Carbon border adjustment mechanism
The government will introduce a carbon border adjustment mechanism from 1 January 2027 which will apply to relevant goods imported in the aluminium, cement, ceramics, fertiliser, glass, hydrogen and iron & steel sectors. The details will be subject to public consultation later in 2024. This will give industry the confidence to invest in the knowledge their decarbonisation efforts will not be undermined.
Landfill tax rates
Landfill tax rates will be adjusted in line with the Retail Prices Index to ensure the tax continues to incentivise investment in more sustainable waste management infrastructure. From 1 April 2025 the standard rate of landfill tax will increase to £126.15 per tonne and the lower rate will increase to £4.05 per tonne.
Landfill tax was devolved to the Scottish Parliament in April 2015 and to the Welsh Assembly in April 2018.

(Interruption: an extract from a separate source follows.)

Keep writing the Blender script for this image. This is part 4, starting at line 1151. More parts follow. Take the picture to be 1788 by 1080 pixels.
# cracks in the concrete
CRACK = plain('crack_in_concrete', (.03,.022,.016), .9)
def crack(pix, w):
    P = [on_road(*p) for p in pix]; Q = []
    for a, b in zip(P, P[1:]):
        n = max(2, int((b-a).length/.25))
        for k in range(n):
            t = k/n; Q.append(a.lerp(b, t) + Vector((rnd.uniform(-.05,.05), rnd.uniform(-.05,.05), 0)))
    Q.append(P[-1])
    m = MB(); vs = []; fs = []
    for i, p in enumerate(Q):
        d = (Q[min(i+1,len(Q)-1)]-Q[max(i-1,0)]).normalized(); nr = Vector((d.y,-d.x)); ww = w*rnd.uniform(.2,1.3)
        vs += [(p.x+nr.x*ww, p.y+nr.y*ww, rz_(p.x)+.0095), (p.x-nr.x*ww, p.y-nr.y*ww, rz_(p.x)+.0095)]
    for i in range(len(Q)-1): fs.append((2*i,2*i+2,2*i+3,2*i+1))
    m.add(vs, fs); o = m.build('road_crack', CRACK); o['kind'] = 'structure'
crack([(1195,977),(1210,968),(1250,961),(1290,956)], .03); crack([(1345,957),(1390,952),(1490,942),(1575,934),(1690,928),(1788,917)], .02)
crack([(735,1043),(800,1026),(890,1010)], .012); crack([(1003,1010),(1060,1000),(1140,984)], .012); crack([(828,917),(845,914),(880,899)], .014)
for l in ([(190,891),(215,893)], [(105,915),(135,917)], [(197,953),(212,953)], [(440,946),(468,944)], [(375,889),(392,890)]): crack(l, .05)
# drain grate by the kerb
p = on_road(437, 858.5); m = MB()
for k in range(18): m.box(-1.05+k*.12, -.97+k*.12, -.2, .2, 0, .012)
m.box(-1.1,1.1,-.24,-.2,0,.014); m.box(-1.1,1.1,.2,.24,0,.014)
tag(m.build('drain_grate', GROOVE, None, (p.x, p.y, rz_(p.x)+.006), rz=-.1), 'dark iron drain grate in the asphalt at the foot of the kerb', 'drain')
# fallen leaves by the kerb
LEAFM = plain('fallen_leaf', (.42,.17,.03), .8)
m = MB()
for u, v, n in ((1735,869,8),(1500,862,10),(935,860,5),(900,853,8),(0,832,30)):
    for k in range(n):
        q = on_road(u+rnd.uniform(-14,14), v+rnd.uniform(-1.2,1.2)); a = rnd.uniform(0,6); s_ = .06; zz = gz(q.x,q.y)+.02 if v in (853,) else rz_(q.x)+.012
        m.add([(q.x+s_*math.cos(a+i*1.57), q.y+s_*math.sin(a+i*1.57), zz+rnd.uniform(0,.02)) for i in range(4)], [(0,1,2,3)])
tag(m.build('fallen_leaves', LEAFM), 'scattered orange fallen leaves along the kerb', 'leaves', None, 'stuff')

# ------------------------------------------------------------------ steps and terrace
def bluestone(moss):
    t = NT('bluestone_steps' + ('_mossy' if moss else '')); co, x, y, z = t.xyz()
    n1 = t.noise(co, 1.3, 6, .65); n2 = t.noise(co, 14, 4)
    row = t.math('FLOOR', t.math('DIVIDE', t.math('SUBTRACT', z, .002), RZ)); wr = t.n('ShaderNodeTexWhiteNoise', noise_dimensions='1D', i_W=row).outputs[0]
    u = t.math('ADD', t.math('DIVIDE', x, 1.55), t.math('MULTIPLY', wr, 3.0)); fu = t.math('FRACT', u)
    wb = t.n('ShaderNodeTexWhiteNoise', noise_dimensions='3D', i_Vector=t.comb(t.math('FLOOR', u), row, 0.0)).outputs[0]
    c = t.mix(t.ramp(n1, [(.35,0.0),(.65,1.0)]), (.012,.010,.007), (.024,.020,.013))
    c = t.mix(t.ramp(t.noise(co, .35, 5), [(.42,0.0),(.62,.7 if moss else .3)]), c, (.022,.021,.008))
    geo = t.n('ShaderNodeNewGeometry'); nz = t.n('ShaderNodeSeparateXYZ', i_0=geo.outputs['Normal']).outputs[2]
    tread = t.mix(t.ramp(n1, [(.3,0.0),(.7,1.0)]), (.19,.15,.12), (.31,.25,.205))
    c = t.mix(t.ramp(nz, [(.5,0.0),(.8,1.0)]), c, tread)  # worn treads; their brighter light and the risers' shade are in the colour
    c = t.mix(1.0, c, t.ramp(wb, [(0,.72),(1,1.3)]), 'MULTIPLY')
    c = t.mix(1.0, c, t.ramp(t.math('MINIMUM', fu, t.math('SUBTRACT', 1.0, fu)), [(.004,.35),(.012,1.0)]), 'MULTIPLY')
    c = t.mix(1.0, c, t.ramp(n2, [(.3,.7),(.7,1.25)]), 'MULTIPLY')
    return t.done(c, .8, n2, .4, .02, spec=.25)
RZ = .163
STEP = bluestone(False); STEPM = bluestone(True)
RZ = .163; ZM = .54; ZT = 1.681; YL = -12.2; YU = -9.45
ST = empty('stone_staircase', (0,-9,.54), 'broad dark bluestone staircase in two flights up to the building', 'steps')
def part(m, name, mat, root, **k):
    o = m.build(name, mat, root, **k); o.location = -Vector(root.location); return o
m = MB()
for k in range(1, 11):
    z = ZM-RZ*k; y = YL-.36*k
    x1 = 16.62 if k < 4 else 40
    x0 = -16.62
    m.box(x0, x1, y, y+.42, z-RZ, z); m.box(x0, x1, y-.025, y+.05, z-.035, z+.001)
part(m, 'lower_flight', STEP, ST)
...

Economic crime levy adjustment
From 1 April, the rate at which very large businesses with annual revenue greater than £1 billion, and which are regulated for anti-money laundering purposes, will pay the Economic Crime (Anti-Money Laundering) Levy will increase from £250k to £500k per annum. This is a response to lower-than-expected receipts, and additional revenue will be used to deliver existing commitments on economic crime. Amounts are payable following the end of each financial year. There will be no change to the charge for small entities (which remain exempt), medium entities (which will continue to pay £10k), or large entities (which will continue to pay £36k).
Our view
The Chancellor clearly has his eye on the next general election and introduced little significant change for the business sector, focussing his efforts on cutting personal taxes. For businesses, there was some tidying up of anomalies in the legislation, and the extension of the Full Expensing Capital Allowances regime to leased assets. The increase in the VAT registration threshold will be welcomed by many as the level has been static since 2017. The measure fits with the Chancellor’s stated growth aims. However, this does not address the “cliff edge” effect where businesses near the threshold control their growth, fearing the addition of VAT to their invoices will price them out of the consumer market. The Chancellor hopes that pushing the cliff edge further out will bring in increased tax receipts to the Exchequer.